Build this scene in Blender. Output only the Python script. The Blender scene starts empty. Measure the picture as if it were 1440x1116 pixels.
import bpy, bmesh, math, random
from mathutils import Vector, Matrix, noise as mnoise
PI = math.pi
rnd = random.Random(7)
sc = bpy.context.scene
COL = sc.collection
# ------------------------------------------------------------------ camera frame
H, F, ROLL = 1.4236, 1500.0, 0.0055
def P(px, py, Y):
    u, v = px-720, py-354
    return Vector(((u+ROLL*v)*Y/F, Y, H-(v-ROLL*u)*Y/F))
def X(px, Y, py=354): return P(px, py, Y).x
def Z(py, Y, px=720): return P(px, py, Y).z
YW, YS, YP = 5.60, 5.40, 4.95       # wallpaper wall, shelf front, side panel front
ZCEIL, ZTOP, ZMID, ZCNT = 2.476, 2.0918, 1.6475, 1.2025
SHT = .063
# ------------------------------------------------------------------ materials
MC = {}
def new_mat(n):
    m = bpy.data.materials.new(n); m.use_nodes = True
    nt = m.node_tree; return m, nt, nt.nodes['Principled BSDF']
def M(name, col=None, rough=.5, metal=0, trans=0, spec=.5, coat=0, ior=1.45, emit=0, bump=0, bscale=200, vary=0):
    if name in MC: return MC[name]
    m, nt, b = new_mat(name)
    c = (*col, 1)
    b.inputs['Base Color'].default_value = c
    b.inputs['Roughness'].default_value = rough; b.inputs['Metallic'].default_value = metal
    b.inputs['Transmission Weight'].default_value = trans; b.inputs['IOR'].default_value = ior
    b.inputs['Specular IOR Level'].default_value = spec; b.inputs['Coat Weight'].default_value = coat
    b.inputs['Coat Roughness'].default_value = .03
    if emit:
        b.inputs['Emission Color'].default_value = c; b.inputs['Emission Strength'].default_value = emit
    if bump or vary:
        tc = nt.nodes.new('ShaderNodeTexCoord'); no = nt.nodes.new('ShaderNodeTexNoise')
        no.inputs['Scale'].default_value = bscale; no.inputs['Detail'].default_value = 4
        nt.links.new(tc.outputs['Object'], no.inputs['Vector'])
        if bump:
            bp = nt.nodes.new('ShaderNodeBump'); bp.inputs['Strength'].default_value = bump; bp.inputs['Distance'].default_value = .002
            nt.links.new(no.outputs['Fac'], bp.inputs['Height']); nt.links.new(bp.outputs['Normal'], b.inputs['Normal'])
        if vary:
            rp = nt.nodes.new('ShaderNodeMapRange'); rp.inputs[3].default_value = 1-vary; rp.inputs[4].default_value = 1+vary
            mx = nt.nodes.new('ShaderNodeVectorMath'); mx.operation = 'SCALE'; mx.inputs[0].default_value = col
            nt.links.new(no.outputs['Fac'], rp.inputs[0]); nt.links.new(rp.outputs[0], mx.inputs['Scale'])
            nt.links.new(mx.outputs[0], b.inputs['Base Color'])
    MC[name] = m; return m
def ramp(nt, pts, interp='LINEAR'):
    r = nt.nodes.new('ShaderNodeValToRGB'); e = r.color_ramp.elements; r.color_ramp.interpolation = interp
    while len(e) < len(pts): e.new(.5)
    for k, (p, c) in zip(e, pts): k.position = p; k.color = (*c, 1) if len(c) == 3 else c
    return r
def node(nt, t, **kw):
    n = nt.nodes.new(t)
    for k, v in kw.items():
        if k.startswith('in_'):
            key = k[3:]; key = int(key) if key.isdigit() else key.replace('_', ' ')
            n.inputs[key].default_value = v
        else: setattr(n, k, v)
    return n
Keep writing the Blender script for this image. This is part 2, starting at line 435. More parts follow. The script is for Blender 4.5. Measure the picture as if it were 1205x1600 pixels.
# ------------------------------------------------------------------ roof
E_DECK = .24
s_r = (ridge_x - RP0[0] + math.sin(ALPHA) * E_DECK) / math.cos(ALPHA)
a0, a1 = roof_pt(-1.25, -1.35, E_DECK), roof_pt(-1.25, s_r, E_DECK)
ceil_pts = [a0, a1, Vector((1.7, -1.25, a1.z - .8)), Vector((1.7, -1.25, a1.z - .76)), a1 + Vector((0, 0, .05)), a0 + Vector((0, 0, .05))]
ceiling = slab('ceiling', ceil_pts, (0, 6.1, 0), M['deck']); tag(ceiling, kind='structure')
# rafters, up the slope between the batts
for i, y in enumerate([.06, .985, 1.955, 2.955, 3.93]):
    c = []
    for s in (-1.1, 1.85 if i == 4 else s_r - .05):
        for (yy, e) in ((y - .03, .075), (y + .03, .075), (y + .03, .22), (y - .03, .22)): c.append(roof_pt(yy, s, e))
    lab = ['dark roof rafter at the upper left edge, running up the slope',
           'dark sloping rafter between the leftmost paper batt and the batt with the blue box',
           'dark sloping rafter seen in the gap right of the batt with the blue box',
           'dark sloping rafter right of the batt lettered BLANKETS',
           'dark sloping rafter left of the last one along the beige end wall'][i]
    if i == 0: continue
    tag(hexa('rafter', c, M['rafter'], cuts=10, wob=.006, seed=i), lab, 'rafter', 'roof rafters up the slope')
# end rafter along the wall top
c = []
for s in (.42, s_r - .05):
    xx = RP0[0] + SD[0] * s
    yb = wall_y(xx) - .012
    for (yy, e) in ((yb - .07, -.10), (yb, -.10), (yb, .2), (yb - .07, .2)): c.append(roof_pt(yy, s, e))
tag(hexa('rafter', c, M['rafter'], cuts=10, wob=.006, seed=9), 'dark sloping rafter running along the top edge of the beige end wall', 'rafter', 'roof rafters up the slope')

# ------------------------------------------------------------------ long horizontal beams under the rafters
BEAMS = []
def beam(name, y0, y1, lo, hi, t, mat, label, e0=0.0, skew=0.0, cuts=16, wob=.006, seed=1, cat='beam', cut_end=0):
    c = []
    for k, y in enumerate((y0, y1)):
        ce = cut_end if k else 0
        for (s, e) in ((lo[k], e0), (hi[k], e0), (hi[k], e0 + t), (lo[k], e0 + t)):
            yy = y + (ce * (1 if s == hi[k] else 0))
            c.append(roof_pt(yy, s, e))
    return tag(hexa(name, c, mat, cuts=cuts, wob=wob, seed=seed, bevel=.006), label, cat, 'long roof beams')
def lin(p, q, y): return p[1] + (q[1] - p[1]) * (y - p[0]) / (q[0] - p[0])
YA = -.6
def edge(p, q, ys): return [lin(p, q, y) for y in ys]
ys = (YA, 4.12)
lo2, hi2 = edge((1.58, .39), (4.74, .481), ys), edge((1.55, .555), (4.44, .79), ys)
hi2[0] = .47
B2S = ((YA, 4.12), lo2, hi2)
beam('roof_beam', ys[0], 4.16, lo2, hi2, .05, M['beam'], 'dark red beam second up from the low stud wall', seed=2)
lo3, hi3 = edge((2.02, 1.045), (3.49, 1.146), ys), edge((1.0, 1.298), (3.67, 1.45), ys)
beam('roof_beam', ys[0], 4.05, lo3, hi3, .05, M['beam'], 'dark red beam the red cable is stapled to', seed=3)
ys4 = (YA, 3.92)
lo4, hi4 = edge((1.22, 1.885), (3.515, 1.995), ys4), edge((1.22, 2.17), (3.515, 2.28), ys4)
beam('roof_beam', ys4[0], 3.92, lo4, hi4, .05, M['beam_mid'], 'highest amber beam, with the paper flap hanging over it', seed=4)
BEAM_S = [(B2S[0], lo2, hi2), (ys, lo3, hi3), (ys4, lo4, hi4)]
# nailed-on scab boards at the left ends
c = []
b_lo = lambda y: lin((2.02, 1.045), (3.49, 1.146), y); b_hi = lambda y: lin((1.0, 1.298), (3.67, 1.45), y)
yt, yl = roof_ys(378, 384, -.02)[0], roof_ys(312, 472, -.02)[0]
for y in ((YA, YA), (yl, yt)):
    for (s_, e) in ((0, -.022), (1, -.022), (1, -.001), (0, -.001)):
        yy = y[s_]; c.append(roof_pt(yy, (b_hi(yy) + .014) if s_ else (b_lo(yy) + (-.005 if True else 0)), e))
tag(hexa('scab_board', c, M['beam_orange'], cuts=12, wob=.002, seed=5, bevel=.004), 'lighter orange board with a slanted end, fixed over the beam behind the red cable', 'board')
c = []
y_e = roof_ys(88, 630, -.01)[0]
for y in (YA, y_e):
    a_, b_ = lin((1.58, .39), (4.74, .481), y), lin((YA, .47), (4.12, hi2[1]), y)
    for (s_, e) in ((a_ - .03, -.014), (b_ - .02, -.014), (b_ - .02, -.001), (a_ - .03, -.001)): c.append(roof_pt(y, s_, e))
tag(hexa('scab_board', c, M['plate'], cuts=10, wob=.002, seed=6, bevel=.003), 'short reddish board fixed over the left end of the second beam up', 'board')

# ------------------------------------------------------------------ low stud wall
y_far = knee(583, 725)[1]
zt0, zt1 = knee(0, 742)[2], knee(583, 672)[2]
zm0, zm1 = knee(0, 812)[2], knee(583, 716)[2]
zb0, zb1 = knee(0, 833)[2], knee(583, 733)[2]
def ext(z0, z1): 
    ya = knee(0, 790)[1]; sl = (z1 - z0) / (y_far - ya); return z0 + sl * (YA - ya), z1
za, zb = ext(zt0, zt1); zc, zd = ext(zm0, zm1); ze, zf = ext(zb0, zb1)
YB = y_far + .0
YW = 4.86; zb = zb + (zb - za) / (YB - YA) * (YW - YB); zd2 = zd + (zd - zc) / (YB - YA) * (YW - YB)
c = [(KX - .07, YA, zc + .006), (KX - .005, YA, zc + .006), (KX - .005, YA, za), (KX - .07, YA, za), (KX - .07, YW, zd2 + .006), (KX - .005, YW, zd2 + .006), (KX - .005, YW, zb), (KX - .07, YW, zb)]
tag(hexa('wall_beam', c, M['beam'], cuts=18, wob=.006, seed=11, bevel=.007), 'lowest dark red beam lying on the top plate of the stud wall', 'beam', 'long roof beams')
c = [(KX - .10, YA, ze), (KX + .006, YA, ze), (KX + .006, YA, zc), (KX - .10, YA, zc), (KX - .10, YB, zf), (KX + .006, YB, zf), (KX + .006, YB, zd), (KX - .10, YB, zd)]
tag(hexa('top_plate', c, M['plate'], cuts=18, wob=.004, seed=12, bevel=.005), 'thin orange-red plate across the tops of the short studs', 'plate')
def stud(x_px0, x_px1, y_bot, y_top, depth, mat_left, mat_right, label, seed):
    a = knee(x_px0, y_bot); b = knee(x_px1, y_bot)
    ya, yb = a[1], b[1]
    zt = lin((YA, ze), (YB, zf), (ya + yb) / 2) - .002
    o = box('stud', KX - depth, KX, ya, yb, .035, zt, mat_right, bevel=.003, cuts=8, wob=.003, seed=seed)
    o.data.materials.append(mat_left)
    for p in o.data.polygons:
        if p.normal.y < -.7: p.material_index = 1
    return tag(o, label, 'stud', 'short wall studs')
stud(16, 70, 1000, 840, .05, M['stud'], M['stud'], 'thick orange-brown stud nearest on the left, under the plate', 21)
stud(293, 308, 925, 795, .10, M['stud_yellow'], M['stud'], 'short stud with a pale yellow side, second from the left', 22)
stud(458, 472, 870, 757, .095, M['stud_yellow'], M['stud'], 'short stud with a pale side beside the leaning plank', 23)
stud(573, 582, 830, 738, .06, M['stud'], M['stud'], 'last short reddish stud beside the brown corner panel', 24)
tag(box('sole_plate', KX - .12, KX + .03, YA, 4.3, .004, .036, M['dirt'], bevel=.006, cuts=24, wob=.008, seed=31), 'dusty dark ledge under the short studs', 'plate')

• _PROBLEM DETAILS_
Which lines above contain the word "were"? Copy each of them.

• _FINISHED TASK_
Build this scene in Blender. Output only the Python script. The Blender scene starts empty. Measure the picture as if it were 1440x1116 pixels.
Keep writing the Blender script for this image. This is part 2, starting at line 435. More parts follow. The script is for Blender 4.5. Measure the picture as if it were 1205x1600 pixels.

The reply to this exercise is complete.